Por otro lado, cada vez que se saca el tema de las fechas de las ferias, se pone de ejemplo la romería de San Isidro; este año se hará el sábado 11 de mayo, día de San Evelio Mártir, ¿festejaremos este santo y no a nuestro San Isidro? no, claro que no, es que, sencillamente, si nos atenemos a la fecha y realizamos la romería el miércoles 15 mayo, pues serán muy pocos los que disfruten de tan esperado acontecimiento. Y como este cambio es normal y lógico, y nos gusta mucho nuestra romería, hace años, rizamos más el rizo, y la pasamos de domingo a sábado, con el fin de disfrutarla todavía más.
¿Por qué no se puede hacer algo similar con la Feria? seguimos honrando a Nuestra Señora de la Asunción; seguimos asistiendo a los toros; seguimos bailando en la verbena, disfrutando del cochinillo y buen vino, montando a nuestros hijos en los “caballitos” y camas elásticas, degustando chocolate con churros con buen ambiente, alzando las copas en el corral concejo,… ¿por qué no se puede cambiar de días para que sean más los/as cumbreños/as en asistir a nuestras Ferias y disfrutar de estas mismas cosas? pues no, parece ser que este es un tema que no se acaba de digerir para llegar a un acuerdo; y como principal obstáculo se sacan el tema de que los días son “tradición y punto”.

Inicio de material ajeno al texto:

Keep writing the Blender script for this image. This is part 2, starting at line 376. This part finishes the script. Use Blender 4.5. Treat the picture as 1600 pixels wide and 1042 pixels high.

Pero no olvidemos que nuestros antiguos transformaron las tradiciones para, precisamente, preservarlas en el tiempo: el “Jarramplas” de Piornal cambio la vestimenta de ladrón de ganado por una armadura decorada para soportar el impacto de los nabos (antes patatas); las “Carantoñas” de Acehúche se unió a la festividad de San Sebastian con el fin de preservar la tradición pagana junto con la religiosa y el “Peropalo” de Villanueva de la Vera cambió el origen celta y hechicero de despedida al invierno por el religioso interpretado por “la quema del Judas”…


Yo, por mi parte, me considero un amante de las tradiciones, por eso mismo, estoy a favor de modificarlas (siempre en la menor medida posible) para que se preserven.
Por otro lado, la población de La Cumbre va disminuyendo, si a eso le añadimos que más del 80% de la población activa que vive en el pueblo trabaja fuera y cientos de cumbreños/as se ven obligados a vivir en otra localidad; las razones para cambiar la fecha de la Feria para que TODOS/AS estemos en La Cumbre esos días, desde mi punto de vista, están más que justificadas.
Y respeto toda opinión contraria a está reflexión; pido disculpas de antemano si alguien se pueda molestar; esto no es más que un análisis de un cumbreño que tiene un blog y que ha visto, escuchado e investigado como algunas de las tradiciones de su pueblo se han caído al olvido, sepultadas por el tiempo por no saber adaptarlas y hacerlas evolucionar.
Como la de aquel día que nos “tallaron” sin gloria alguna, una fría y solitaria noche de febrero, despojados del honor de ser “quintos”. Por aquellos entonces, a mi la “mili” me traía sin cuidado, estaba dispuesto a calzarme la botas militares o a hacerme insumiso, me daba lo mismo, como tenía previsto pedir prorroga, la veía lejana y despreocupante. Mas tarde, agotadas las dos prorrogas de estudios, me llegó una carta para incorporarme al CIR nº3 de Cáceres; solo unos días después, Aznar quitó el servicio militar obligatorio; y yo me quede sin ser “quinto”, “insumiso”, “soldado”, “objetor de conciencia” y sin que me volasen la cabeza en la última guerra del siglo XX.



Jesús Bermejo Bermejo.     La Cumbre 2013.